Kurz nach meinem Umzug in die neue Wohnung fing das an. Da erwachte aus unergründlichen Gründen stets gegen vier Uhr früh die Leidenschaft der Nachbarn oberbei – und ich. Was tun? Die ersten 20 Mal versuchte ich das amouröse nächtliche Hörspiel zu ignorieren – ohne Erfolg. Also verlegte ich mich auf das Imitieren diverser Tonlagen, um darauf aufmerksam zu machen, dass wir akustisch sozusagen ein Schlafzimmer teilen. Das half. Und der ohnehin baldige Auszug der beiden Liebenden – sie erwarteten Nachwuchs und brauchten mehr Platz. Ich atmete auf.
Und schlief künftig bis fünf Uhr. Dann nämlich drängte sich der Klang der Kirchenglocken gegenüber wie eine Abrissbirne in mein Träumeland. DongDong-Dong-Dong-Dong. Jede darauffolgende Viertelstunde informierte mich die katholische Kirche darüber, dass ich immer noch nicht wieder eingeschlafen war. Ich brauche Ihnen nicht zu sagen, dass sich Ärger wenig entspannend auf das zentrale Nervensystem auswirkt.

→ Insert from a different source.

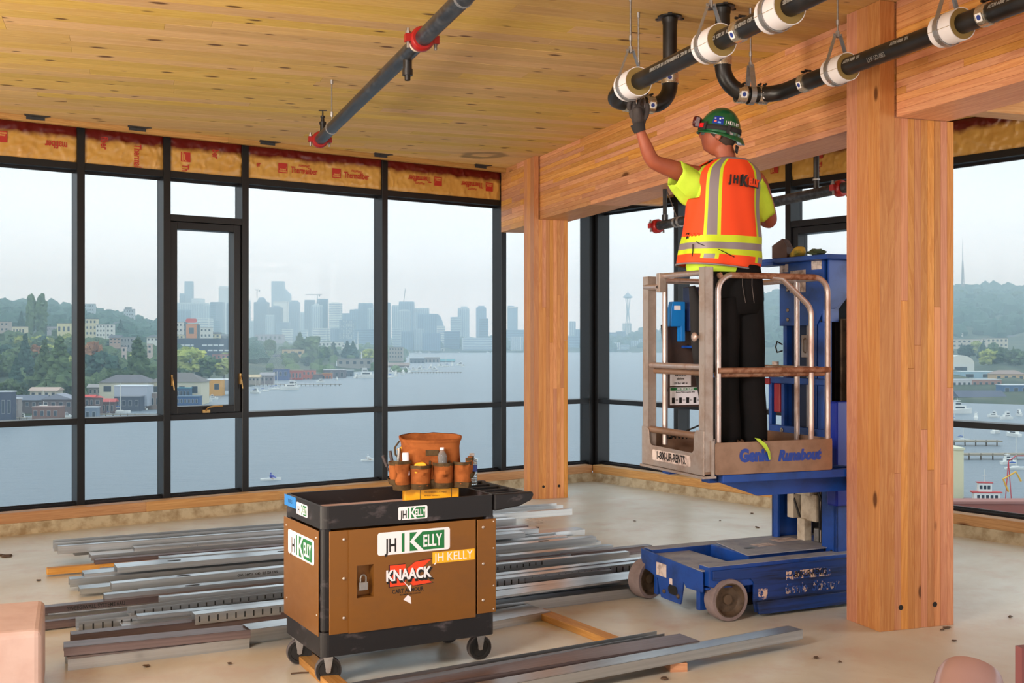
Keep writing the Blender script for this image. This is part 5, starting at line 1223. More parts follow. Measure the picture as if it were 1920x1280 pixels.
# things on the tray at the mast head
def CB(x, y, z): return (FB @ T(.93, .06, 0)) @ Vector((x, y, z))
TT = FB @ T(.93, -.01, 2.13)
o = obj('carton', MB().prism([(-.05, -.05), (.05, -.05), (.05, .02), (.02, .075), (-.05, .03)], .11, XZ), worn('dark_red_carton', (66, 40, 36), (44, 26, 24), 8, .5, .6), None, TT @ T(.02, .52, .05) @ R('Z', -60), bevel=.002); tag(o, 'dark open carton on the blue tool tray', 'box')
obj('printed_face', MB().box((-.0505, -.02, -.045), (-.05, .05, .015)), mat('pink_print', (206, 130, 130), .6), o) if False else None
o = obj('glove', MB().prism(rpoly(.16, .075, .03, 4), .045).prism(rpoly(.05, .03, .012, 3, .09, .02), .04), worn('yellow_green_glove', (196, 160, 60), (96, 110, 50), 14, .9, .8), None, TT @ T(.0, .38, .0) @ R('Z', 70) @ R('Y', 20), bevel=.012, seg=3); tag(o, 'crumpled yellow-green work glove on the blue tool tray', 'glove')
o = obj('rag', MB().ball((0, 0, .022), .05, 12, 0, (1.2, .8, .45), .8, 3), mat('olive_rag', (64, 76, 50), .9), None, TT @ T(.02, .22, .0), smooth=True); tag(o, 'small olive rag on the blue tool tray', 'rag')
# ---------------------------------------------------------------- the worker on the platform
skinm = worn('sunburnt_skin', (158, 84, 58), (126, 58, 40), 8, .35, .5, spec=.4)
hairm = mat('short_dark_hair', (58, 42, 34), .8); hivis = mat('hi_vis_orange', (240, 72, 20), .75); hred = mat('hi_vis_shade_orange', (226, 60, 20), .75)
lime = mat('lime_band', (196, 214, 30), .65); silver = mat('silver_reflective', (140, 128, 132), .5, .2); shirtm = worn('lime_shirt', (196, 226, 70), (172, 206, 54), 9, .5, .85, bmp=.2, spec=.1)
trou = worn('black_work_trousers', (18, 17, 18), (30, 26, 27), 7, .6, .9, bmp=.3, spec=.15); bootm = mat('dark_boots', (28, 24, 22), .6)
glovem = worn('grey_glove', (62, 54, 52), (44, 38, 38), 14, .6, .75, bmp=.2); cuffm = mat('knit_cuff', (40, 36, 36), .9)
helm = worn('green_hard_hat', (14, 84, 48), (10, 60, 34), 3, .5, .28, spec=.6); helm.node_tree.nodes['Principled BSDF'].inputs['Coat Weight'].default_value = .4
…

Also schrieb ich ein Mail an meine Nachbarn und bot an, all jenen, die tatsächlich um fünf Uhr aufstehen wollten, einen Wecker zu kaufen, und bat im Gegenzug darum, den Weckruf der Glocken etwas nach hinten zu verschieben. Dem Himmel und den wahrlich barmherzigen Schwestern von gegenüber sei Dank! Die Glocken läuten nun um sieben Uhr. Und ich höre sie nicht mehr. Punkt sieben nämlich erwacht die Baustelle vor dem Balkon zum Leben. Bevor die Bauarbeiter aber die schweren Geräte einschalten, postieren sie einen Lautsprecher auf dem soeben herausgestampften Flachdach. Helene Fischer kämpft dann mit Betonmischern und dem lautstark kommandierenden Polier um die akustische Oberhoheit in meinem Schlafzimmer. Ich dagegen klammere mich an meinen Polster und meine letzte Hoffnung: Schäfchenzählen. Spätestens wenn diese Gestalt annehmen und ich bei genauerem Hinsehen Helene Fischer erkenne, die da immer wieder mit weißer Wuschelmähne atemlos über den Zaun hüpft, weiß ich, dass ich verloren habe. Ich stehe dann meistens auf und schreie, so laut ich kann.
Das Einzige, was nach so einer Nacht milde stimmen kann: Wenn ich den Vorhang einen Spaltbreit aufziehe, blinzle und die gestandenen Fischer-Fans in Helm und Overall gerade in Tanzlaune sind. Ein Traum.